• [Data section]:

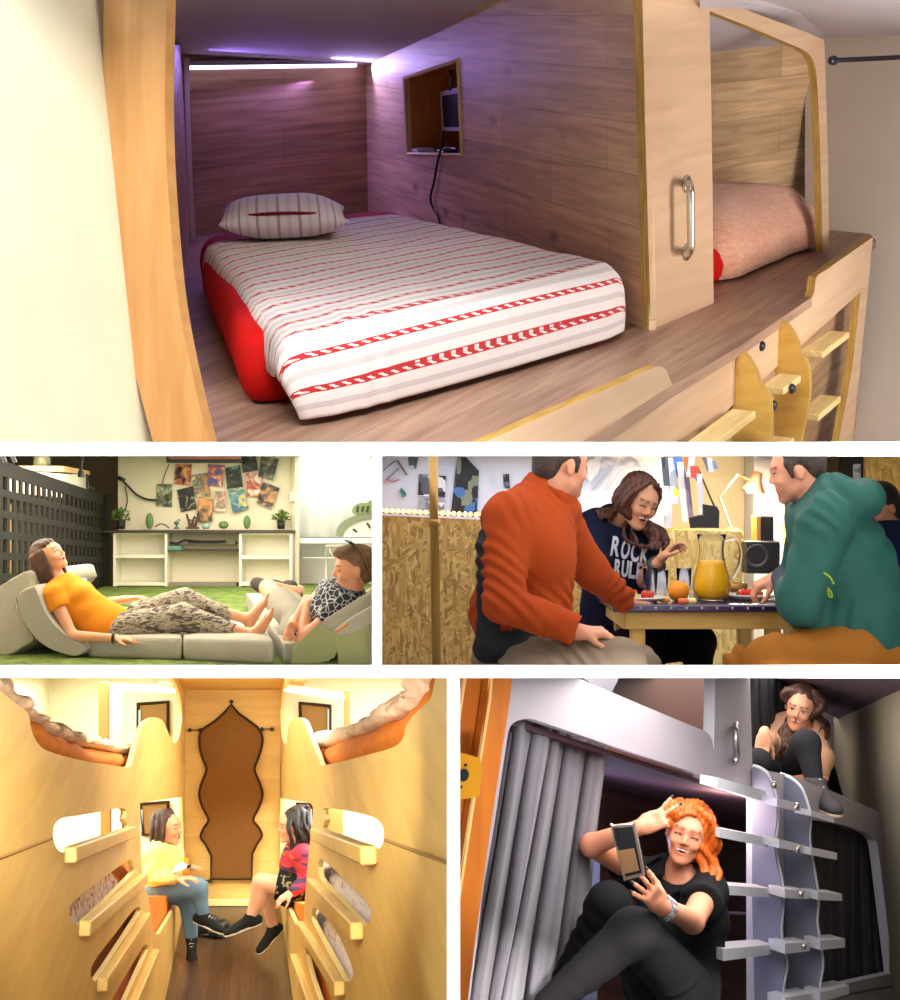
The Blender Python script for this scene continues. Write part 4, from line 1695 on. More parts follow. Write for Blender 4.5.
mb.box(P(205, 541.5, DS + .12), (0.2, 0, 0), (0, 0.05, 0), (0, 0, 0.012), bev=0.004)
props(mb.build('cable_bundle', M_black, smooth=False), 'tangle of dark leads on the upper shelf of the bay', 'cable')
mb = MB()
xa, xb = (104 - 450) / F * DS, (294 - 450) / F * DS
mb.box(((xa + xb) / 2, DS + 0.16, ZT), ((xb - xa) / 2, 0, 0), (0, 0.2, 0), (0, 0, 0.014), bev=0.004)
props(mb.build('long_worktop', M_dtop), 'long thin dark worktop spanning both white cabinets', 'worktop')
# television cropped at the top
t = thing('television', 'wide flat television hung at the top of the postered wall', 'television', P(205, 462, DB - .1))
mb = MB()
mb.box(P(205, 441, DB - 0.12), ((243 - 167) / 2 / F * DB, 0, 0), (0, 0.03, 0), (0, 0, 21.5 / F * DB), bev=0.008)
mb.build('case', M_black, t)
mb = MB()
mb.box(P(205, 440, DB - 0.16), ((241 - 169) / 2 / F * DB, 0, 0), (0, 0.003, 0), (0, 0, 19 / F * DB))
mb.build('screen', mat('tv_picture', rgb(60, 40, 34), 0.3, col2=rgb(190, 96, 60), vs=2.2, emit=(0.3, 0.1, 0.05), es=0.3), t)


def poster_mat(i, c1, c2, c3, sc_=7):
 m, N, L, b = nodes('poster_print_%s' % 'abcdefghijklmnopqrstuvwxyz'[i], 0.6)
 tc = N.new('ShaderNodeTexCoord')
 mp = N.new('ShaderNodeMapping')
 mp.inputs['Location'].default_value = (i * 3.7, i * 1.3, i)
 L.new(tc.outputs['UV'], mp.inputs[0])
 n = N.new('ShaderNodeTexNoise')
 n.inputs['Scale'].default_value = sc_
 n.inputs['Detail'].default_value = 3
 n.inputs['Distortion'].default_value = 1.5
 L.new(mp.outputs[0], n.inputs['Vector'])
 c1, c2, c3 = [tuple(.72 * v + .28 * sum(c) / 3 * .8 for v in c) for c in (c1, c2, c3)]
 r = ramp(N, [(0.4, c1), (0.52, c2), (0.66, c3)], 'LINEAR')
 L.new(n.outputs[0], r.inputs[0])
 L.new(r.outputs[0], b.inputs['Base Color'])
 return m


posters = [  # corners (top-left, top-right, bottom-right, bottom-left), colours, words for the label
 ([(157, 484), (172.5, 484), (172, 507), (156, 506)], (40, 52, 40), (110, 120, 80), (190, 200, 170), 'green and grey film poster at the far left of the wall'),
 ([(175.5, 464), (192, 464.5), (190, 486), (174, 484)], (30, 20, 20), (200, 90, 30), (240, 190, 60), 'orange and black poster just under the left end of the television'),
 ([(191.5, 475), (208, 472.5), (211, 496), (194, 498)], (200, 130, 60), (60, 90, 90), (230, 200, 120), 'tan and teal poster in the middle cluster'),
 ([(177, 490), (193, 486), (196.5, 508.5), (181, 512)], (20, 22, 18), (40, 44, 36), (150, 170, 110), 'dark poster with pale green figures, lower left of the cluster'),
 ([(208, 464), (225, 465), (222.5, 487), (207.5, 485)], (60, 80, 150), (200, 60, 50), (240, 210, 150), 'busy red and blue poster under the middle of the television'),
 ([(225.5, 468), (240, 465), (243, 487), (227, 489)], (20, 24, 24), (50, 60, 60), (90, 170, 140), 'black poster with a faint green glow, right of the cluster'),
 ([(241, 456), (256, 456), (258, 470), (243, 473)], (30, 34, 30), (60, 60, 60), (90, 90, 80), 'dark grey poster hung beside the television end'),
 ([(246, 473), (261, 473), (260.5, 497), (247, 496)], (222, 214, 190), (200, 70, 40), (190, 60, 36), 'cream poster with a red seated shape'),
 ([(261, 456), (279, 459), (273, 481), (258.5, 476)], (46, 48, 40), (80, 84, 70), (150, 150, 120), 'dark olive poster at the upper right corner of the wall'),
 ([(263, 481.5), (279.5, 488), (271.5, 509), (256.5, 503)], (36, 34, 34), (90, 84, 80), (220, 150, 60), 'tilted dark poster with small bright print at the lower right'),
 ([(215, 491), (225, 491.5), (225.5, 511.5), (214, 511)], (225, 215, 190), (200, 110, 70), (120, 150, 130), 'small pale poster with a coloured figure in the cluster'),
 ([(228, 489.5), (243, 487), (248.5, 508), (233, 513.5)], (50, 110, 130), (70, 150, 170), (230, 200, 60), 'blue and yellow poster at the lower right of the cluster'),
 ([(198, 498), (212.5, 498), (212, 521.5), (196.5, 521)], (40, 50, 60), (110, 90, 60), (230, 150, 50), 'amber and grey poster, lowest of the cluster')]
PW = Plane(P(200, 500, DB - .02), P(260, 500, DB - .02), P(200, 550, DB - .02))
for i, (q, c1, c2, c3, lab) in enumerate(posters):
 mb = MB()
 mb.plate(PW, q, (), 0.003, 0.004 + 0.004 * i)
 props(mb.build('film_poster', poster_mat(i, rgb(*c1), rgb(*c2), rgb(*c3), 5 + i % 4)), lab, 'poster', 'posters on the lounge wall')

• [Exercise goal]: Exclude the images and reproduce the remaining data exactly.

• [Result for this exercise]:
The Blender Python script for this scene continues. Write part 4, from line 1695 on. More parts follow. Write for Blender 4.5.
mb.box(P(205, 541.5, DS + .12), (0.2, 0, 0), (0, 0.05, 0), (0, 0, 0.012), bev=0.004)
props(mb.build('cable_bundle', M_black, smooth=False), 'tangle of dark leads on the upper shelf of the bay', 'cable')
mb = MB()
xa, xb = (104 - 450) / F * DS, (294 - 450) / F * DS
mb.box(((xa + xb) / 2, DS + 0.16, ZT), ((xb - xa) / 2, 0, 0), (0, 0.2, 0), (0, 0, 0.014), bev=0.004)
props(mb.build('long_worktop', M_dtop), 'long thin dark worktop spanning both white cabinets', 'worktop')
# television cropped at the top
t = thing('television', 'wide flat television hung at the top of the postered wall', 'television', P(205, 462, DB - .1))
mb = MB()
mb.box(P(205, 441, DB - 0.12), ((243 - 167) / 2 / F * DB, 0, 0), (0, 0.03, 0), (0, 0, 21.5 / F * DB), bev=0.008)
mb.build('case', M_black, t)
mb = MB()
mb.box(P(205, 440, DB - 0.16), ((241 - 169) / 2 / F * DB, 0, 0), (0, 0.003, 0), (0, 0, 19 / F * DB))
mb.build('screen', mat('tv_picture', rgb(60, 40, 34), 0.3, col2=rgb(190, 96, 60), vs=2.2, emit=(0.3, 0.1, 0.05), es=0.3), t)


def poster_mat(i, c1, c2, c3, sc_=7):
 m, N, L, b = nodes('poster_print_%s' % 'abcdefghijklmnopqrstuvwxyz'[i], 0.6)
 tc = N.new('ShaderNodeTexCoord')
 mp = N.new('ShaderNodeMapping')
 mp.inputs['Location'].default_value = (i * 3.7, i * 1.3, i)
 L.new(tc.outputs['UV'], mp.inputs[0])
 n = N.new('ShaderNodeTexNoise')
 n.inputs['Scale'].default_value = sc_
 n.inputs['Detail'].default_value = 3
 n.inputs['Distortion'].default_value = 1.5
 L.new(mp.outputs[0], n.inputs['Vector'])
 c1, c2, c3 = [tuple(.72 * v + .28 * sum(c) / 3 * .8 for v in c) for c in (c1, c2, c3)]
 r = ramp(N, [(0.4, c1), (0.52, c2), (0.66, c3)], 'LINEAR')
 L.new(n.outputs[0], r.inputs[0])
 L.new(r.outputs[0], b.inputs['Base Color'])
 return m


posters = [  # corners (top-left, top-right, bottom-right, bottom-left), colours, words for the label
 ([(157, 484), (172.5, 484), (172, 507), (156, 506)], (40, 52, 40), (110, 120, 80), (190, 200, 170), 'green and grey film poster at the far left of the wall'),
 ([(175.5, 464), (192, 464.5), (190, 486), (174, 484)], (30, 20, 20), (200, 90, 30), (240, 190, 60), 'orange and black poster just under the left end of the television'),
 ([(191.5, 475), (208, 472.5), (211, 496), (194, 498)], (200, 130, 60), (60, 90, 90), (230, 200, 120), 'tan and teal poster in the middle cluster'),
 ([(177, 490), (193, 486), (196.5, 508.5), (181, 512)], (20, 22, 18), (40, 44, 36), (150, 170, 110), 'dark poster with pale green figures, lower left of the cluster'),
 ([(208, 464), (225, 465), (222.5, 487), (207.5, 485)], (60, 80, 150), (200, 60, 50), (240, 210, 150), 'busy red and blue poster under the middle of the television'),
 ([(225.5, 468), (240, 465), (243, 487), (227, 489)], (20, 24, 24), (50, 60, 60), (90, 170, 140), 'black poster with a faint green glow, right of the cluster'),
 ([(241, 456), (256, 456), (258, 470), (243, 473)], (30, 34, 30), (60, 60, 60), (90, 90, 80), 'dark grey poster hung beside the television end'),
 ([(246, 473), (261, 473), (260.5, 497), (247, 496)], (222, 214, 190), (200, 70, 40), (190, 60, 36), 'cream poster with a red seated shape'),
 ([(261, 456), (279, 459), (273, 481), (258.5, 476)], (46, 48, 40), (80, 84, 70), (150, 150, 120), 'dark olive poster at the upper right corner of the wall'),
 ([(263, 481.5), (279.5, 488), (271.5, 509), (256.5, 503)], (36, 34, 34), (90, 84, 80), (220, 150, 60), 'tilted dark poster with small bright print at the lower right'),
 ([(215, 491), (225, 491.5), (225.5, 511.5), (214, 511)], (225, 215, 190), (200, 110, 70), (120, 150, 130), 'small pale poster with a coloured figure in the cluster'),
 ([(228, 489.5), (243, 487), (248.5, 508), (233, 513.5)], (50, 110, 130), (70, 150, 170), (230, 200, 60), 'blue and yellow poster at the lower right of the cluster'),
 ([(198, 498), (212.5, 498), (212, 521.5), (196.5, 521)], (40, 50, 60), (110, 90, 60), (230, 150, 50), 'amber and grey poster, lowest of the cluster')]
PW = Plane(P(200, 500, DB - .02), P(260, 500, DB - .02), P(200, 550, DB - .02))
for i, (q, c1, c2, c3, lab) in enumerate(posters):
 mb = MB()
 mb.plate(PW, q, (), 0.003, 0.004 + 0.004 * i)
 props(mb.build('film_poster', poster_mat(i, rgb(*c1), rgb(*c2), rgb(*c3), 5 + i % 4)), lab, 'poster', 'posters on the lounge wall')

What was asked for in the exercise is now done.